Se sabe que el jazz tuvo una gran influencia para el autor de Historias de cronopios y de famas. “El elemento de creación permanente en el jazz, ese fluir de la invención interminable tan hermoso, me pareció una especie de lección y de ejemplo para la escritura: dar también a la escritura esa libertad, esa invención de no quedarse en lo estereotipado ni repetir partituras en forma de influencias o de ejemplos sino simplemente ir buscando nuevas cosas a riesgo de equivocarse”, explica en una de las clases. Para despejar la confusión entre el humor y la mera comicidad apela a un ejemplo: “Alguien como Jerry Lewis es para mí un cómico y alguien como Woody Allen, un humorista”. Cualquiera de los efectos cómicos que consigue Allen “están llenos de un sentido que va muchísimo más allá del chiste o de la situación misma: contienen una crítica, una sátira o una referencia que puede ser incluso muy dramática, como se empieza a ver ahora en sus últimas películas”. Se refiere a Annie Hall (1977), Interiores (1978), Manhattan (1979) y Stardust Memories (1980). Cortázar pondera el humor de Macedonio Fernández, “un gran desconocido todavía hoy, casi un escritor de especialistas y de alguna manera es una gran culpa de todos nosotros y de los recintos universitarios que (...) sea tan poco conocido porque, incluso habiendo hecho una obra de muy poca extensión, es de una enorme riqueza”. Y manifiesta, a partir de una pregunta de un alumno, su gran admiración hacia Ramón Gómez de la Serna, “escritor que no creo que sea tan leído como debería serlo ni en España ni en América latina”.

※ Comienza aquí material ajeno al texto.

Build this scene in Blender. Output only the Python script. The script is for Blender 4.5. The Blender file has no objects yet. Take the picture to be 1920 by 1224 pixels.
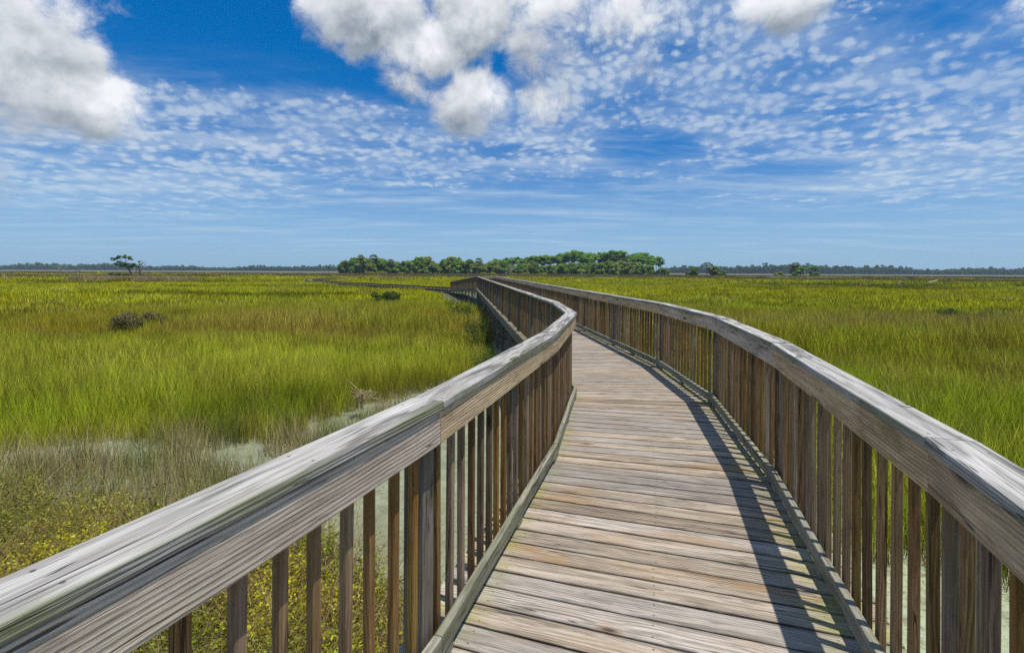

La exploración de los diversos planos de Rayuela –escrita “como una especie de anti-Thomas Mann (...); los suyos son libros de respuestas”– adquiere una proyección que no se agota en el presente del curso. “Si uno se descuida, el lenguaje es una de las jaulas más terribles que nos están siempre esperando”, subraya Cortázar y revela que en sus primeros viajes a Cuba tuvo “polémicas muy fraternales pero al mismo tiempo muy violentas en el plano verbal con compañeros muy revolucionarios que cuando abrían la boca se expresaban exactamente como un escritor del siglo XIX.” Y va aún más allá cuando añade que “las cosas más revolucionarias se apagaban a través del mensaje porque se expresaban de la misma manera que un maestro de escuela puede expresarse cuando trata de enseñarles a sus niños la batalla de Waterloo o alguna cosa por el estilo”. El profesor menos pedante del mundo regresa bajo la forma de unas páginas habladas; un giro inesperado en las conversaciones con uno de los escritores centrales de la literatura argentina del siglo XX.